In fact, underlying this prideful disdain towards “invaders” dwells dehumanization, the second barbarian trait. It can be easily noticed by revising the entertainments enjoyed by the society, like the abundant morbid reality shows of today (modern version of gladiators) or the idolizing attention immoral celebrities get from the media and the public. Plainly backtracking to apply these humanity judgments, branding foreigners as “invaders” is dehumanizing in itself since this slight change in vocabulary makes for a larger perceptive deviation about these people, reducing them to sub-humans or materializing them as “a problem of jobs and services” (for the American instance).

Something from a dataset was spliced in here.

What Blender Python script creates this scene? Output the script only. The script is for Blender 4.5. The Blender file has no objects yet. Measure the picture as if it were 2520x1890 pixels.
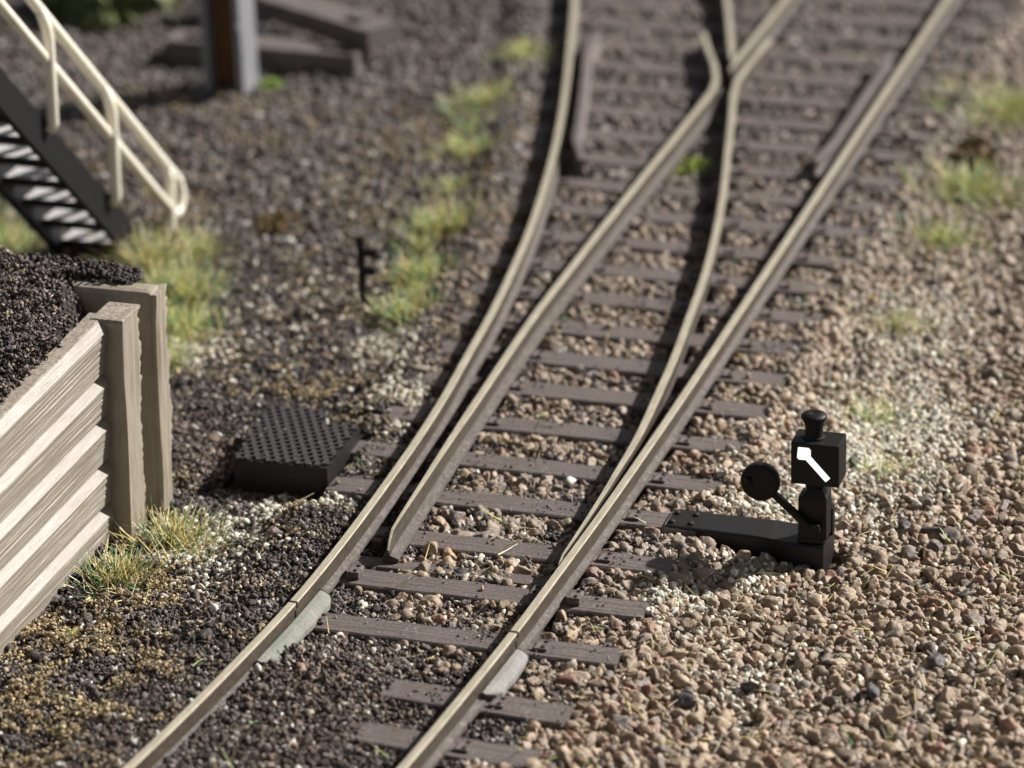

However, dehumanization can be best examined through leaders’ decisions and institutional actions abroad, where the roles of invaders switch and people, both foreigners and nationals, are deemed as mere statistics for economic reasons. This scenario is a wrongful invasion, either by open or concealed belligerence, because it ceases to be about assimilation and improvement but about exploitation and intrusion; a situation that withdraws leaders’ attention from homeland issues and focus the institutions more on material gains than human affairs, as previously mentioned. However, this is also a sign of dehumanization, for it isn’t exactly the government the one at fault (even when flawed for the circumstances). It’s the institutions, better recognized as corporations, corrupted by greed guided solely by material interest the ones to blame. These are who deviate efforts, override human interests by overtaking the government and mask the high costs (which include lives, jobs, social welfare overseas and at home, and damaged international public image) of this wrongful invasion with material spoils for a selected few. The truthfulness of this premise is usually highlighted by a popular disapproval and discontent, unheeded by those in power taking the wrong actions for the worst reasons, destining the campaign to fail sorrier the more they refuse to accept their illegitimate intrusion in foreign territory or affairs. Corporations don’t care about this, for they are nameless, self-governed, and mainly money-driven organizations that ultimately look after the preservation of these traits, not caring any havoc caused. It happened to the Spanish when they clung to their occupation of the Netherlands while Seville’s trading company leaked Latin-American precious metals off the royal treasury, impoverishing the government, the people and wearing thin the whole Spanish imperial infrastructure before it collapsed. The same took place with the British and the Eastern India Company, or the Holy Roman Catholic Church and its legions trying to control the Middle East. Today, it’s precisely there again where the matter of American corporative interest lies, as oil and pipes instead of relics and trading routes (despite Holy war claims by either party). And although the Iraq conflict hasn’t ended, nothing good foreshadows for its finale.
This detachment between authorities’ dutiful actions and the people’s needs produced by materialistic corporative ambitions is the effeteness that, tallied with pride and dehumanization, corroborates the decay of a barbaric empire. With all these indications present in modern times of a feeble American hegemony, either of two new inquiries must follow: how can the downfall be halted, or maybe more importantly, what or who exactly will come in succession? The great answers, most definitely, are for history to reveal.